Finance | Tania Mason | 26 Apr 2010

Around one-fifth of charity finance staff that responded to CFDG’s annual HR survey had no pay rise last year, and of those that did get one, the most common award was 1 per cent.

The highest increase was 8 per cent, almost half the 15 per cent top award in 2008.

The CFDG Salary and Employment Survey 2010, carried out in conjunction with Hays, received responses from finance departments in 470 charities with incomes ranging from less than £1m to more than £25m.

Only 6 per cent of responding charities had frozen recruitment of finance staff but only a quarter said the downturn had had no impact on their recruitment strategy.
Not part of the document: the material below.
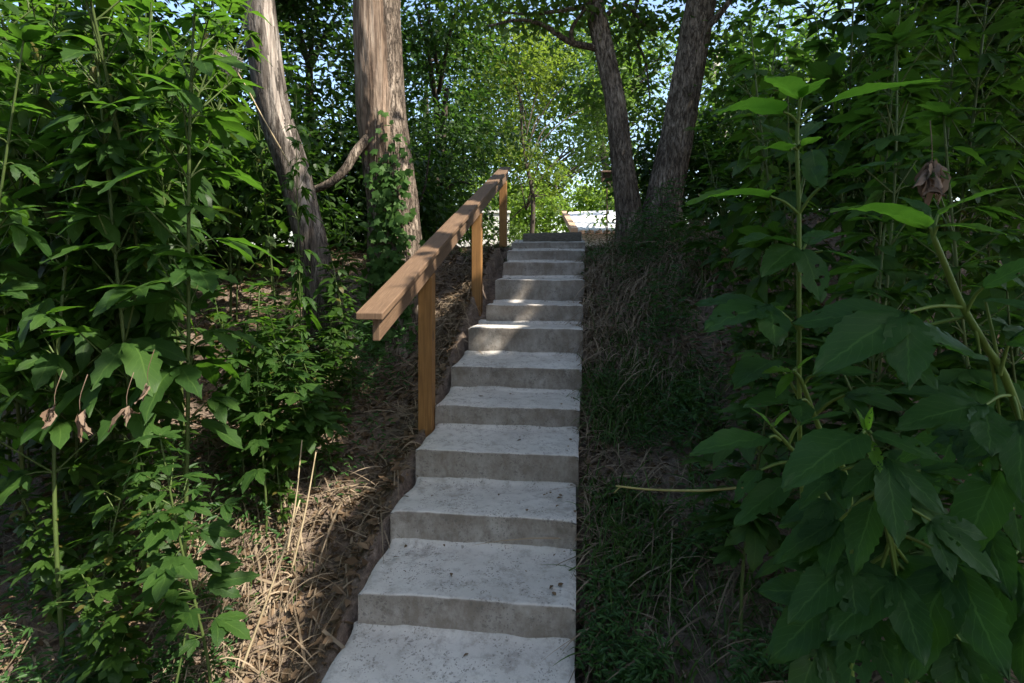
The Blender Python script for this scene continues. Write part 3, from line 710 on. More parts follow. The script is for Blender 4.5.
bush('light bush in the gap behind the pale roof', [((2.6, 17.0, 3.0), (1.6, .6, .9))], 2600, .12, 'crown_light', 414)
bush('dark bush far behind the leaning trunk at ground level', [((-3.2, 10.0, 2.6), (1.7, .6, 1.0)), ((-1.6, 10.4, 2.6), (1.0, .6, .9))], 6000, .12, 'crown_dark', 415)
bush('dark bush far behind the tall weeds at left', [((-6.2, 9.5, 2.7), (1.8, .6, 1.1))], 4500, .12, 'crown_dark', 416)
bush('dark bush far behind the right thicket', [((5.8, 9.0, 2.8), (1.8, .6, 1.0))], 4500, .12, 'crown_dark', 417)
bush('dark bush low at the far left behind the weeds', [((-5.0, 5.0, 2.0), (1.3, .9, 1.0))], 5000, .11, 'crown', 401)
bush('dark bush behind the leaning trunk', [((-3.3, 6.4, 2.2), (1.3, .8, 1.0))], 5000, .11, 'crown_dark', 402)
bush('dark bush between the thick bare tree and the upper handrail', [((-1.7, 7.4, 2.3), (.9, .7, .9))], 4000, .10, 'crown_dark', 403)
bush('dark bush low in the distance left of the leaning trunk', [((-4.6, 7.4, 2.6), (1.5, .8, 1.1))], 5000, .11, 'crown', 404)
bush('dark bush right of the forked tree at its foot', [((2.3, 7.4, 2.7), (.9, .6, .7))], 3500, .10, 'crown', 405)
bush('dark bush deep in the right thicket', [((4.2, 6.4, 3.0), (1.3, .8, .9))], 5000, .11, 'crown_dark', 406)
bush('dark bush at the far right edge behind the weeds', [((5.4, 5.2, 2.9), (1.2, .9, 1.0))], 5000, .11, 'crown', 407)

# ------------------------------------------------------------------ beyond the top of the stairs
M['white'] = plain('white_paint', (.70, .69, .67), (.82, .81, .79), 6, .7, None, .1)
M['tan'] = plain('tan_board', (.34, .22, .15), (.48, .33, .23), 9, .8)
M['brown'] = plain('brown_box_paint', (.09, .055, .04), (.17, .11, .08), 9, .8)
M['roofing'] = plain('pale_roofing', (.52, .53, .56), (.68, .69, .72), 12, .75, None, .2)
# pale roof sloping away beyond the landing
rf = empty('roofed_shed', (1.6, 14.6, 1.9)); tag(rf, 'pale sunlit roof with brown rafter ends, left of the forked tree', 'shed')
mb = MB()
e0, e1, g0, g1 = at(578, 229.5, 13.2), at(640, 229.5, 13.2), at(567, 212, 16.5), at(640, 209, 16.5)
dn = np.array([0, 0, -.08]); box8(mb, [e0+dn, e1+dn, g1+dn, g0+dn, e0, e1, g1, g0]); mb.build('roof', M['roofing'], rf, smooth=False)
mb = MB(); o1 = np.array([-.10, 0, 0]); u1 = np.array([0, 0, .03])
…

Three in ten had employees redundant somewhere in the organisation in order to cut costs.

While 62 per cent of the charities said they had not employed cost-control measures that reduced staff numbers or hours worked, the rest had either cut jobs, hours or overtime to cope with the recession.

Improved retention rates and better candidates

The recession had brought some cheer along with the gloom, though – finance staff retention was improved and respondents reported a greater choice of high-calibre candidates available to fill finance posts.

Nearly two-thirds of respondents said they had no turnover of finance staff during 2009, and the average staff turnover among respondents who did have people leave was 23 per cent, down from 37 per cent in 2008.

However, results suggested that respondents found it difficult to distinguish between candidates who are working in the sector as a career choice and those who see it as a stop-gap. The report stated: “This is an area that people will focus in the near future, as training staff in sector-specific work may be seen as a wasted cost if candidates move on from the sector at the first sign of an upturn.”

In terms of benefits, at least 25 days paid holiday is the most commonly offered perk of working in the sector, but flexible working is of highest importance to employees.

The report concluded: “The most evident effect has been that the economic downturn has had a delayed impact on the charity sector, compared with the private sector.  The impact was not fully felt until 2009, the delayed effect being a shock to some.  Our 2008 survey told a very different story….with many forecasting a positive outlook.”

Future outlook

Looking ahead, 19 per cent expected no pay rise this year, up from 9 per cent last year, but issues such as redundancy, job security and end of contract were less influential than in 2008, suggesting that senior finance staff were more secure in their posts.

But just 28 per cent did not expect the downturn to affect their recruitment strategy in 2010.